Mantan Sekrtearis BUMN Muhammad Said Didu (MSD) memberikan surat klarifikasi terkait pernyataannya dalam video berjudul MSD : Luhut Hanya Pikirkan Uang, Uang dan Uang. Klarifikasi tersebut sebagai tanggapan atas surat Menko Kemaritiman dan Investasi Luhut Binsar Pandjaitan (LBP).
Tidak ada perminataan maaf dalam surat klarifikasi tertanggal 7 April yang dikirim langsung oleh MSD ke Kantor Kemenko Marves. Sebelumnya, LBP, melalui juru bicaranya Jodi Mahardi, mengancam  akan memidanakan jika MSD tidak meminta maaf dalam tempo 2x24 jam.
Dalam surat klarifikasinya, MSD menegaskan tidak bermaksud menyerang pribadi LBP melainkan tengah menjalankan tanggung jawab intelektual. Apa yang dilakukan merupakan panggilan hati nurani dan bentuk tanggung jawab untuk selalu bersikap kritis kepada aparatur negara agar kebijakan yang diambil selalu fokus untuk kepentingan rakyat.
Apakah benar demikian atau hanya upaya pembelaan diri MSD, tulisan ini tidak dimaksudkan untuk memberikan penilaian. Termasuk terkait langkah yang akan diambil LBP.
Kita mengapresiasi sikap MSD yang menolak meminta maaf, setidaknya itu yang tercermin dalam surat klarifikasinya. Artinya, MSD masih berpendirian jika pernyataannya benar disertai landasan seperti ditulis di atas. Saat ini bola ada di LBP, apakah akan menerima klarifikasi MSD ataukah meneruskan ke jalur hukum.
Mengapa kita mendukung, bahkan mengapresiasi sikap MSD?
Pertama, jika MSD meminta maaf, sama saja dengan mengakui dirinya telah membuat kekeliruan atas pernyataannya. Sebagai intelektual, hal demikian itu tentu sangat memalukan. Opini seorang intelektual harus bisa dipertanggungjawabkan karena mestinya sudah sesuai dengan kaidah-kaidah keilmuan yang diharuskan.

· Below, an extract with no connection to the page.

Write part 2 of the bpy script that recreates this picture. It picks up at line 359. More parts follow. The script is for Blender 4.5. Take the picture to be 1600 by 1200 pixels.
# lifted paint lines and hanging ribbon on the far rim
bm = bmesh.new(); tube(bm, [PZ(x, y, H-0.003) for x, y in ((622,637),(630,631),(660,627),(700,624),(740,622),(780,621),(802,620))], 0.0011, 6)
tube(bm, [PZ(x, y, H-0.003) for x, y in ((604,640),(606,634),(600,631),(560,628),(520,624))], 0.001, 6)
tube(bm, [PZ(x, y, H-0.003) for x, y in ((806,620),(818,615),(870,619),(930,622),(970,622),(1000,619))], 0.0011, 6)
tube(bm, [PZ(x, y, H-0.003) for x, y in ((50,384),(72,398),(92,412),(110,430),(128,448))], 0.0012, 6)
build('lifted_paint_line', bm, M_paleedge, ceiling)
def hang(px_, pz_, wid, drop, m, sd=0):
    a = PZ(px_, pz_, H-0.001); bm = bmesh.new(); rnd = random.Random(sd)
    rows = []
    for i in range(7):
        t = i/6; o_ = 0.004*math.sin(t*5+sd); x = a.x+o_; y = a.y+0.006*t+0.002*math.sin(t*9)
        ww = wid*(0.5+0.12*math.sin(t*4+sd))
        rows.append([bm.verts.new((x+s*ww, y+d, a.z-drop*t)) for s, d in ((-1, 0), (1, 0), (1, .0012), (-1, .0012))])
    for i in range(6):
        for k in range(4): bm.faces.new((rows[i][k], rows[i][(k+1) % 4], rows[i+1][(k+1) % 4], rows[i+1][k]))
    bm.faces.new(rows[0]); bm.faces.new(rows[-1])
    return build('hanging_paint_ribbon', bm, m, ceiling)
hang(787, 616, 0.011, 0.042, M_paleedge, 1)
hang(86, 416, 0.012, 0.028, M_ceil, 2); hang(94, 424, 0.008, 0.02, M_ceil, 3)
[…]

Alangkah miris andai opini yang dibikin seorang  doktor ternyata tidak berdasar, bahkan hanya hoaks, apalagi fitnah. Initentu sangat  memalukan, bukan hanya dirinya namun juga kaum terpelajar pada umumnya.
MSD harus berani menghadapi tuntutan hukum dan menyiapkan data-data penunjang opini untuk dibeber di muka sidang. Di sini akan diuji apakah data-data yang dijadikan landasan opininya benar, sesuai fakta atau asal comot seperti penulis-penulis opini kelas receh.
Kedua, jika baru "digertak" langsung meminta maaf karena takut dibui, misalnya, apa bedanya dengan para penebar hoaks yang marak dalam beberapa tahun ini? Terlepas rasio yang ditangkap mungkin memang timpang antara pelaku hoaks atau ujaran kebencian terhadap oposisi dan pemerintah, tetapi umumnya mereka langsung meminta maaf dan menyebut tindakannya sebagai balas dendam, iseng, tidak tahu isinya, atau sekedar ikut-ikutan.
Tentu MSD bukan tipe seperti itu. Sebagai intelektual dan mantan pejabat tinggi, MSD tentu sudah memperhitungkan resiko di balik opini yang disiarkan.
Jadi, sekali lagi kita mendukung langkah MSD yang menolak meminta maaf. Kita berharap, LBP pun tidak hanya "menggertak" sehingga benar-benar membawa kasus ini hingga ke pengadilan.